Sri Lanka — familiar tale of resurgence

June 19, 2013 04:18 am | Updated November 16, 2021 08:40 pm IST - Cardiff:

And again, from the pain of defeat, contract wrangles, Sri Lanka has recovered to reach the business end, the only way it knows.

And again, from the pain of defeat, contract wrangles, Sri Lanka has recovered to reach the business end, the only way it knows.

And yet again, Sri Lanka finds itself near the finish line of another major tournament. The 2013 Champions Trophy may have begun inauspiciously for Angelo Mathews’ men, with a wafer-thin loss to New Zealand but it has been a familiar tale of resurgence thereafter.

Nuwan Kulasekara’s stunning little assault and Kumar Sangakkara’s ton saw England off, while Mahela Jayawardena — a man for the big occasion if there ever was one — turned the tide over Australia.

And so, for the seventh time in 10, Sri Lanka finds itself in the knockout stages of a global competition. Come tournament time, the side assumes a somewhat different, persistent form; not that it is a bad one-day unit otherwise, but when the big prizes glitter, nobody makes a grab for them as hard or as hungrily as Sri Lanka. There has been disappointment, of course, without a single of those seven ventures ending in a trophy. But the attempt has been relentlessly strong.

India, whom it will face in Cardiff on Thursday, in contrast, has reached the semifinals or better of four global events in the last 10 but has won two of them. To Indian cricket fans, recollections of the 1996 World Cup may forever be scarred by images from the semifinal — of bottles on the turf, of seating on fire, and of a bawling Vinod Kambli.

In the story of Sri Lankan cricket, though, 1996 is the chapter that spawns a golden Part 2, the triumph that separates a side on the fringes from a global force in the sport. “The ‘96 guys changed the face of Sri Lankan cricket completely,” Jayawardena said back in 2007. “They paved the way for us. Those guys went through a lot of hardships, and we’re reaping the rewards for that.”

If that year Sri Lanka found heroes in Sanath Jayasuriya and Aravinda de Silva — whose half-century in the semifinal was followed by a forceful century and three wickets in the final — there have been similar stories down the years.

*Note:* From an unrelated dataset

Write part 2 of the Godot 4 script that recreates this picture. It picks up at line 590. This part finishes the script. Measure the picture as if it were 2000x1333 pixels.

Chaminda Vaas and Muttiah Muralitharan, bowlers Sri Lanka leant on for years, starred at the 2003 World Cup. Four years later, Lasith Malinga stormed into prominence, not to forget Jayawardena’s master-class at Sabina Park, a delightfully crafted 115. Sri Lanka may have fallen at the last hurdle in Mumbai in 2011, but in Jayawardena’s hundred, as polished a knock as a World Cup final will ever see, there will be some little solace.

The generation of Muralitharan, Vaas and Jayasuriya has passed but there have emerged new pillars in players like Tillakaratne Dilshan, Kumar Sangakkara and Malinga. Cricket has previously united Sri Lanka when it went through enough turmoil.

“We have come through a very tough period,” Sangakkara said ahead of the 2011 final. “A lot of people have laid down lives for our country. In this new future, hopefully we can take home the World Cup, and that will be even more occasion for celebration.”

Success at the T20 World Cup last October would have been balm on the cricketing wounds of a year ago, but Marlon Samuels inspired the West Indies to a win. “It hurts a lot, this loss, hurts as a player, as a cricketer and as an individual,” Jayawardena admitted. “I really cannot say why we lost all these (four) finals and they were all different situations. We have to put this behind us and move on. Yes, it hurts.”

And again, from the pain of defeat, contract wrangles and captaincy musical-chairs, Sri Lanka has recovered to reach the business end, the only way it knows.